__WHAT THE TASK REQUIRES__. Could you give the data below again, exactly and completely?

__DATASET CONTENT__.
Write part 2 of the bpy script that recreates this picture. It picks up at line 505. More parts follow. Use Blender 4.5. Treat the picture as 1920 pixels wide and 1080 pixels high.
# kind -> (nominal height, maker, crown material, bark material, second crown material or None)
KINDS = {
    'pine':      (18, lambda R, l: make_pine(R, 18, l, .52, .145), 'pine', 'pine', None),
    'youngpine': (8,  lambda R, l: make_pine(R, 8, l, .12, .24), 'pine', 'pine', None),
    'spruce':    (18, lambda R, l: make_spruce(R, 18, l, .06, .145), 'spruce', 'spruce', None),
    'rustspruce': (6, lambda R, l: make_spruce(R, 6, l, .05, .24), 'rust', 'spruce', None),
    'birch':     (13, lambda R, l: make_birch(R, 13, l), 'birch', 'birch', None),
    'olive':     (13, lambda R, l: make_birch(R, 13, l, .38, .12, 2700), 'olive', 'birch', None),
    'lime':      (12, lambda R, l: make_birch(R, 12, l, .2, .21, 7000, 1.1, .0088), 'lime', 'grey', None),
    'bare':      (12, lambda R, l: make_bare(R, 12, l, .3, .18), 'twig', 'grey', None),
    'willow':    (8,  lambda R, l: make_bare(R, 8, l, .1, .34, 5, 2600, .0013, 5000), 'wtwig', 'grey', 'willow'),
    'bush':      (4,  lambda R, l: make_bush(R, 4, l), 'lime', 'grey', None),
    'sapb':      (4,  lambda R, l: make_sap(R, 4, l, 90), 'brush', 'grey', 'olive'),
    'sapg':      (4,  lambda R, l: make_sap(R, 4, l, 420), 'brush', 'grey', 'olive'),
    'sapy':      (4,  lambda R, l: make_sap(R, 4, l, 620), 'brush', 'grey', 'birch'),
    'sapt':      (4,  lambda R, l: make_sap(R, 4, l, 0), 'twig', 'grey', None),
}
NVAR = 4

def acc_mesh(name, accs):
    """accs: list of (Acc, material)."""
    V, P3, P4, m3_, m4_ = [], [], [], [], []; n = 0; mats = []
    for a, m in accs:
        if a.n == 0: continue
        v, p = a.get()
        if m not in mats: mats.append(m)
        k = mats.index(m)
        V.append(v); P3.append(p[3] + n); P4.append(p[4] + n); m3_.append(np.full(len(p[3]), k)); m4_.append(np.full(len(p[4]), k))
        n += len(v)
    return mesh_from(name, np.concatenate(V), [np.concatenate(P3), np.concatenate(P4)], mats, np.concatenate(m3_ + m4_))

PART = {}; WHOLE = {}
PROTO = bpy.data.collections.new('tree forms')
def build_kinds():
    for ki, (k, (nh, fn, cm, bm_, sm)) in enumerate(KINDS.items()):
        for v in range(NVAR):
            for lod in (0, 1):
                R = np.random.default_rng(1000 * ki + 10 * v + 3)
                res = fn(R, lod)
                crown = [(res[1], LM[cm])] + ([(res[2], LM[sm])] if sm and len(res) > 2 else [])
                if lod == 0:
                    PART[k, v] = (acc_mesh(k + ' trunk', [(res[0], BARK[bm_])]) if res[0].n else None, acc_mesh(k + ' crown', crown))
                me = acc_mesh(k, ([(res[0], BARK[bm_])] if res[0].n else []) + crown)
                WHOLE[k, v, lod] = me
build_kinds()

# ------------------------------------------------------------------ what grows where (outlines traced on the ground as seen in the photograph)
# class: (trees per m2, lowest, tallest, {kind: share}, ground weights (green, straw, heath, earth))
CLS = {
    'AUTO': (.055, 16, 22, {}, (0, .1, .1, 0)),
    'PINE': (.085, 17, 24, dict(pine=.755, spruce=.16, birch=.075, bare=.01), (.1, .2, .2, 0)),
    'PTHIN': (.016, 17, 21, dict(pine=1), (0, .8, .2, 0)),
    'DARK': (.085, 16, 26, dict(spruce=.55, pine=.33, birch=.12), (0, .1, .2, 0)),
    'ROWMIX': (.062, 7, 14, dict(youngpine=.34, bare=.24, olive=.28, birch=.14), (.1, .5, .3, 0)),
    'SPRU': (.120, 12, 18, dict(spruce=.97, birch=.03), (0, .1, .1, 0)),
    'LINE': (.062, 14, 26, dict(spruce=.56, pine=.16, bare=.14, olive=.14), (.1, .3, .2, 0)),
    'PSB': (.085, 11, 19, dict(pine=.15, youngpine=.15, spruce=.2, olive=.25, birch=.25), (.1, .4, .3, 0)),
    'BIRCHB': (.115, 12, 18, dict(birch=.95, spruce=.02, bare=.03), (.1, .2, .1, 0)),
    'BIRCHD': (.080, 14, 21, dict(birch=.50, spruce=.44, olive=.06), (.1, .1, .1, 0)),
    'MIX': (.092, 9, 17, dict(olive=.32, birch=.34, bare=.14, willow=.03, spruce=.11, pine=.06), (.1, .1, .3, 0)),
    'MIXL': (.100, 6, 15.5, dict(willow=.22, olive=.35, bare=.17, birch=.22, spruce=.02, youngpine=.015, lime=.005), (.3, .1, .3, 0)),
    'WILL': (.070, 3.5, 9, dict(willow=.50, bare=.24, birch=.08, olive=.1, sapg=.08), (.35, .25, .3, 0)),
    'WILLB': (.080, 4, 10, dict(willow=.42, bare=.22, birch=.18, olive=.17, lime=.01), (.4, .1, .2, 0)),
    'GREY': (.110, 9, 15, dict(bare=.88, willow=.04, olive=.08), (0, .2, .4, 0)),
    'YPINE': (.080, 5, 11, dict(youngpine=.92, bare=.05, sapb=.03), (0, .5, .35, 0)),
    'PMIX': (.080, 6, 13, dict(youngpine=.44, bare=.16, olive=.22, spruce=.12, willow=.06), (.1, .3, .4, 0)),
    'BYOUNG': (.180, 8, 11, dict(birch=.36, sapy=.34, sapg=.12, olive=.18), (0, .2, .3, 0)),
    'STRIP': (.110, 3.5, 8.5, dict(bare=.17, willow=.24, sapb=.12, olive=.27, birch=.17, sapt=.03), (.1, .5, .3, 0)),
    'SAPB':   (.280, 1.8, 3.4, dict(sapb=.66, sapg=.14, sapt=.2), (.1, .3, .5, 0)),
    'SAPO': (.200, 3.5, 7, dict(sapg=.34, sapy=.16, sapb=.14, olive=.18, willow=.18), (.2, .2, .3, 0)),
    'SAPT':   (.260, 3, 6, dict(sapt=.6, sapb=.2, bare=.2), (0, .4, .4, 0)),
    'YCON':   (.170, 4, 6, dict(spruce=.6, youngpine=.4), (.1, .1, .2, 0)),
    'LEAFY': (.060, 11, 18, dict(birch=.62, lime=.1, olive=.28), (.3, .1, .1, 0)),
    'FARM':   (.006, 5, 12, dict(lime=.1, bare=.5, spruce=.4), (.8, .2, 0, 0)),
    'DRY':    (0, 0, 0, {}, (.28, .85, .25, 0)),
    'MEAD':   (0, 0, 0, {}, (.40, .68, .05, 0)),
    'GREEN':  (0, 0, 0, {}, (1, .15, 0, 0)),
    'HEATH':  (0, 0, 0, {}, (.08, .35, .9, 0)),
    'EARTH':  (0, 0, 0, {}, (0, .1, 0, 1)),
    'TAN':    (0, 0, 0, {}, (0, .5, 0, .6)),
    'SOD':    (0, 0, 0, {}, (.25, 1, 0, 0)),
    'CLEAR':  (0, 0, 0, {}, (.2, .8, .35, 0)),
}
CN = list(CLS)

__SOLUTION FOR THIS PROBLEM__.
Write part 2 of the bpy script that recreates this picture. It picks up at line 505. More parts follow. Use Blender 4.5. Treat the picture as 1920 pixels wide and 1080 pixels high.
# kind -> (nominal height, maker, crown material, bark material, second crown material or None)
KINDS = {
    'pine':      (18, lambda R, l: make_pine(R, 18, l, .52, .145), 'pine', 'pine', None),
    'youngpine': (8,  lambda R, l: make_pine(R, 8, l, .12, .24), 'pine', 'pine', None),
    'spruce':    (18, lambda R, l: make_spruce(R, 18, l, .06, .145), 'spruce', 'spruce', None),
    'rustspruce': (6, lambda R, l: make_spruce(R, 6, l, .05, .24), 'rust', 'spruce', None),
    'birch':     (13, lambda R, l: make_birch(R, 13, l), 'birch', 'birch', None),
    'olive':     (13, lambda R, l: make_birch(R, 13, l, .38, .12, 2700), 'olive', 'birch', None),
    'lime':      (12, lambda R, l: make_birch(R, 12, l, .2, .21, 7000, 1.1, .0088), 'lime', 'grey', None),
    'bare':      (12, lambda R, l: make_bare(R, 12, l, .3, .18), 'twig', 'grey', None),
    'willow':    (8,  lambda R, l: make_bare(R, 8, l, .1, .34, 5, 2600, .0013, 5000), 'wtwig', 'grey', 'willow'),
    'bush':      (4,  lambda R, l: make_bush(R, 4, l), 'lime', 'grey', None),
    'sapb':      (4,  lambda R, l: make_sap(R, 4, l, 90), 'brush', 'grey', 'olive'),
    'sapg':      (4,  lambda R, l: make_sap(R, 4, l, 420), 'brush', 'grey', 'olive'),
    'sapy':      (4,  lambda R, l: make_sap(R, 4, l, 620), 'brush', 'grey', 'birch'),
    'sapt':      (4,  lambda R, l: make_sap(R, 4, l, 0), 'twig', 'grey', None),
}
NVAR = 4

def acc_mesh(name, accs):
    """accs: list of (Acc, material)."""
    V, P3, P4, m3_, m4_ = [], [], [], [], []; n = 0; mats = []
    for a, m in accs:
        if a.n == 0: continue
        v, p = a.get()
        if m not in mats: mats.append(m)
        k = mats.index(m)
        V.append(v); P3.append(p[3] + n); P4.append(p[4] + n); m3_.append(np.full(len(p[3]), k)); m4_.append(np.full(len(p[4]), k))
        n += len(v)
    return mesh_from(name, np.concatenate(V), [np.concatenate(P3), np.concatenate(P4)], mats, np.concatenate(m3_ + m4_))

PART = {}; WHOLE = {}
PROTO = bpy.data.collections.new('tree forms')
def build_kinds():
    for ki, (k, (nh, fn, cm, bm_, sm)) in enumerate(KINDS.items()):
        for v in range(NVAR):
            for lod in (0, 1):
                R = np.random.default_rng(1000 * ki + 10 * v + 3)
                res = fn(R, lod)
                crown = [(res[1], LM[cm])] + ([(res[2], LM[sm])] if sm and len(res) > 2 else [])
                if lod == 0:
                    PART[k, v] = (acc_mesh(k + ' trunk', [(res[0], BARK[bm_])]) if res[0].n else None, acc_mesh(k + ' crown', crown))
                me = acc_mesh(k, ([(res[0], BARK[bm_])] if res[0].n else []) + crown)
                WHOLE[k, v, lod] = me
build_kinds()

# ------------------------------------------------------------------ what grows where (outlines traced on the ground as seen in the photograph)
# class: (trees per m2, lowest, tallest, {kind: share}, ground weights (green, straw, heath, earth))
CLS = {
    'AUTO': (.055, 16, 22, {}, (0, .1, .1, 0)),
    'PINE': (.085, 17, 24, dict(pine=.755, spruce=.16, birch=.075, bare=.01), (.1, .2, .2, 0)),
    'PTHIN': (.016, 17, 21, dict(pine=1), (0, .8, .2, 0)),
    'DARK': (.085, 16, 26, dict(spruce=.55, pine=.33, birch=.12), (0, .1, .2, 0)),
    'ROWMIX': (.062, 7, 14, dict(youngpine=.34, bare=.24, olive=.28, birch=.14), (.1, .5, .3, 0)),
    'SPRU': (.120, 12, 18, dict(spruce=.97, birch=.03), (0, .1, .1, 0)),
    'LINE': (.062, 14, 26, dict(spruce=.56, pine=.16, bare=.14, olive=.14), (.1, .3, .2, 0)),
    'PSB': (.085, 11, 19, dict(pine=.15, youngpine=.15, spruce=.2, olive=.25, birch=.25), (.1, .4, .3, 0)),
    'BIRCHB': (.115, 12, 18, dict(birch=.95, spruce=.02, bare=.03), (.1, .2, .1, 0)),
    'BIRCHD': (.080, 14, 21, dict(birch=.50, spruce=.44, olive=.06), (.1, .1, .1, 0)),
    'MIX': (.092, 9, 17, dict(olive=.32, birch=.34, bare=.14, willow=.03, spruce=.11, pine=.06), (.1, .1, .3, 0)),
    'MIXL': (.100, 6, 15.5, dict(willow=.22, olive=.35, bare=.17, birch=.22, spruce=.02, youngpine=.015, lime=.005), (.3, .1, .3, 0)),
    'WILL': (.070, 3.5, 9, dict(willow=.50, bare=.24, birch=.08, olive=.1, sapg=.08), (.35, .25, .3, 0)),
    'WILLB': (.080, 4, 10, dict(willow=.42, bare=.22, birch=.18, olive=.17, lime=.01), (.4, .1, .2, 0)),
    'GREY': (.110, 9, 15, dict(bare=.88, willow=.04, olive=.08), (0, .2, .4, 0)),
    'YPINE': (.080, 5, 11, dict(youngpine=.92, bare=.05, sapb=.03), (0, .5, .35, 0)),
    'PMIX': (.080, 6, 13, dict(youngpine=.44, bare=.16, olive=.22, spruce=.12, willow=.06), (.1, .3, .4, 0)),
    'BYOUNG': (.180, 8, 11, dict(birch=.36, sapy=.34, sapg=.12, olive=.18), (0, .2, .3, 0)),
    'STRIP': (.110, 3.5, 8.5, dict(bare=.17, willow=.24, sapb=.12, olive=.27, birch=.17, sapt=.03), (.1, .5, .3, 0)),
    'SAPB':   (.280, 1.8, 3.4, dict(sapb=.66, sapg=.14, sapt=.2), (.1, .3, .5, 0)),
    'SAPO': (.200, 3.5, 7, dict(sapg=.34, sapy=.16, sapb=.14, olive=.18, willow=.18), (.2, .2, .3, 0)),
    'SAPT':   (.260, 3, 6, dict(sapt=.6, sapb=.2, bare=.2), (0, .4, .4, 0)),
    'YCON':   (.170, 4, 6, dict(spruce=.6, youngpine=.4), (.1, .1, .2, 0)),
    'LEAFY': (.060, 11, 18, dict(birch=.62, lime=.1, olive=.28), (.3, .1, .1, 0)),
    'FARM':   (.006, 5, 12, dict(lime=.1, bare=.5, spruce=.4), (.8, .2, 0, 0)),
    'DRY':    (0, 0, 0, {}, (.28, .85, .25, 0)),
    'MEAD':   (0, 0, 0, {}, (.40, .68, .05, 0)),
    'GREEN':  (0, 0, 0, {}, (1, .15, 0, 0)),
    'HEATH':  (0, 0, 0, {}, (.08, .35, .9, 0)),
    'EARTH':  (0, 0, 0, {}, (0, .1, 0, 1)),
    'TAN':    (0, 0, 0, {}, (0, .5, 0, .6)),
    'SOD':    (0, 0, 0, {}, (.25, 1, 0, 0)),
    'CLEAR':  (0, 0, 0, {}, (.2, .8, .35, 0)),
}
CN = list(CLS)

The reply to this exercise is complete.